Empowering Communities: Vital rental assistance support for displaced Ukranian families

1 August 2024 — By Oleksii Salenko, Tenzin Manell

On February 24, 2022, Russia launched a military invasion of Ukraine. The active conflict continues two years on, with 3.67 million Ukrainians displaced internally and 5.97 million Ukrainians displaced across Europe (UN OCHA Feb 2024). Given continued shelling, extensive damage to over 1.4 million homes, an estimated $10.5 billion in damage and losses to energy infrastructure, and the exhaustion of coping strategies and savings, significant multi-sector needs are expected to continue for families on the frontline and internally displaced persons (IDPs) throughout 2024 (World Bank, Recovery and Reconstruction Needs Assessment 2023).
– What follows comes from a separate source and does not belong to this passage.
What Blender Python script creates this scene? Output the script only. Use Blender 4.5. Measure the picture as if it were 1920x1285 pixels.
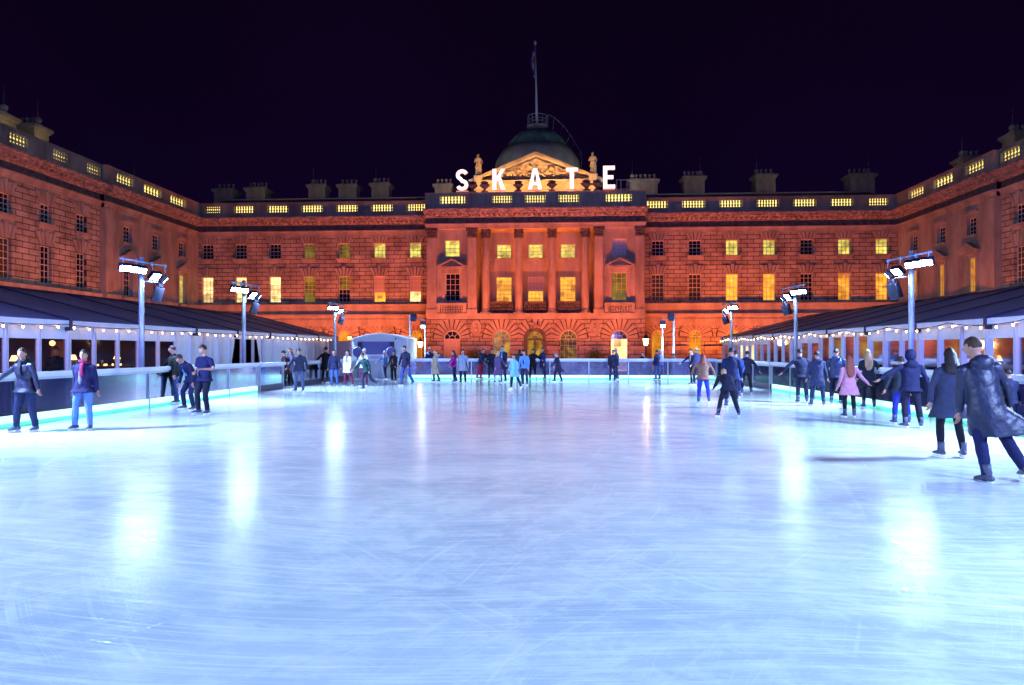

CVA has been a pillar of CORE’s response across the region, including rental assistance. Lvivska Oblast has one of the highest numbers of IDPs in Western oblasts, hosting nearly 175,000 IDPs, many of whom settled in collective centers (IOM Internal Displacement Report, Round 15). Protection risks are higher in collective centers, a concern given 61% of adult IDPs are women, 21% are 60+ years old, and 21% are children. Rental assistance was the critical shelter need identified by the Winterization plan released by the Protection Cluster Ukraine in 2022.

This learning brief focuses specifically on lessons drawn from CORE’s Ukraine Humanitarian Fund (UHF)-supported rental assistance program to 236 households (773 individuals total), which was implemented from November 2023 to June 2024 in Lviv and Lvivska oblast, and includes recommendations for scaling in this context.